So, we got Green Arrow. His sister, now super ninja assassin girl, Speedy. We got your drug crazed super soldiers. We got an assistant DA who dressed up in a black latex jump suit and a mask and screams at people who calls herself Canary. We got people coming back from the dead. Literally coming back from the dead.
The Arrow’s girlfriend, who just happened to be the sister of the assistant DA and the daughter of a police captain, died in the same shipwreck… Only she didn’t. She comes back and it turns out she’s some kind of wicked super ninja assassin too only she’s a good super ninja assassin…
And then it turns out the daughter of the head of the assassin’s guild in the lover of The Arrow’s risen from the dead girlfriend.
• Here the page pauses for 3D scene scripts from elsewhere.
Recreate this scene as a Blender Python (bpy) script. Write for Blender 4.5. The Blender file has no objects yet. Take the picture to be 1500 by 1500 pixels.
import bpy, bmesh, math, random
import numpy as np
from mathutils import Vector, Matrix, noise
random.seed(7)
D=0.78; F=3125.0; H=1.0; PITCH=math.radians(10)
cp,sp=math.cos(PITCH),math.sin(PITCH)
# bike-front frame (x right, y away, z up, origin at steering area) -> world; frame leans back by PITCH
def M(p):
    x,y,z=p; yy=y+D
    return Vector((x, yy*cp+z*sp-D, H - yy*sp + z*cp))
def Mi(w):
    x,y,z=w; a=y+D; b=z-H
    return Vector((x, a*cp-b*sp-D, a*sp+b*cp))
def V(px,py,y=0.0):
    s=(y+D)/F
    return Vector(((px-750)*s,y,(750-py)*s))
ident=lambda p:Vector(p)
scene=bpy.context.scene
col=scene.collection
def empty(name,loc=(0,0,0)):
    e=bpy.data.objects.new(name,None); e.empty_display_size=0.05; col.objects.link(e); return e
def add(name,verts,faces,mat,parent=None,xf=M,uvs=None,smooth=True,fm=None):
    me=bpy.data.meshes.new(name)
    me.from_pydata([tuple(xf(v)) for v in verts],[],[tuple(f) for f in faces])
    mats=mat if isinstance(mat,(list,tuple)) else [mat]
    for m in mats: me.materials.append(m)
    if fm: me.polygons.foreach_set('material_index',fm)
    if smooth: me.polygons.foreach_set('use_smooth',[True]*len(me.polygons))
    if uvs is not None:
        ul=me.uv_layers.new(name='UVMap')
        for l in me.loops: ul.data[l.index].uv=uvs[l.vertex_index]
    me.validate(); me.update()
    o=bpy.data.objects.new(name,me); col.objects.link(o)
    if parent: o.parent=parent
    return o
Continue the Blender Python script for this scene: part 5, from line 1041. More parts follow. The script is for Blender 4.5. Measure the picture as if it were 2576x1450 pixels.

And then Arrow has to fight the head of the assassin’s guild to the death and sort of kinda gets killed himself only not really, and then Arrow’s sister gets almost kinda sorta killed and they have to take her to the guild and shove her into this magic spring that heals people but only by turning them into occasional monsters who have to kill people every month…
There is a phrase that’s come into common usage in the entertainment industry: jumping the shark. It originates with an episode of the old Happy Days series where they put The Fonz, complete with leather jacket, on water skis, and made him literally jump a shark.
It referred to the fact that the writers and producers had so completely run out of anything even remotely entertaining to do that they had to resort to outright insanity in order to try to keep going.
The Arrow has jumped the shark. The assassin’s guild, the Hive plot, government conspiracies and now outright magic? Come on, guys, you’re not even trying now, are you?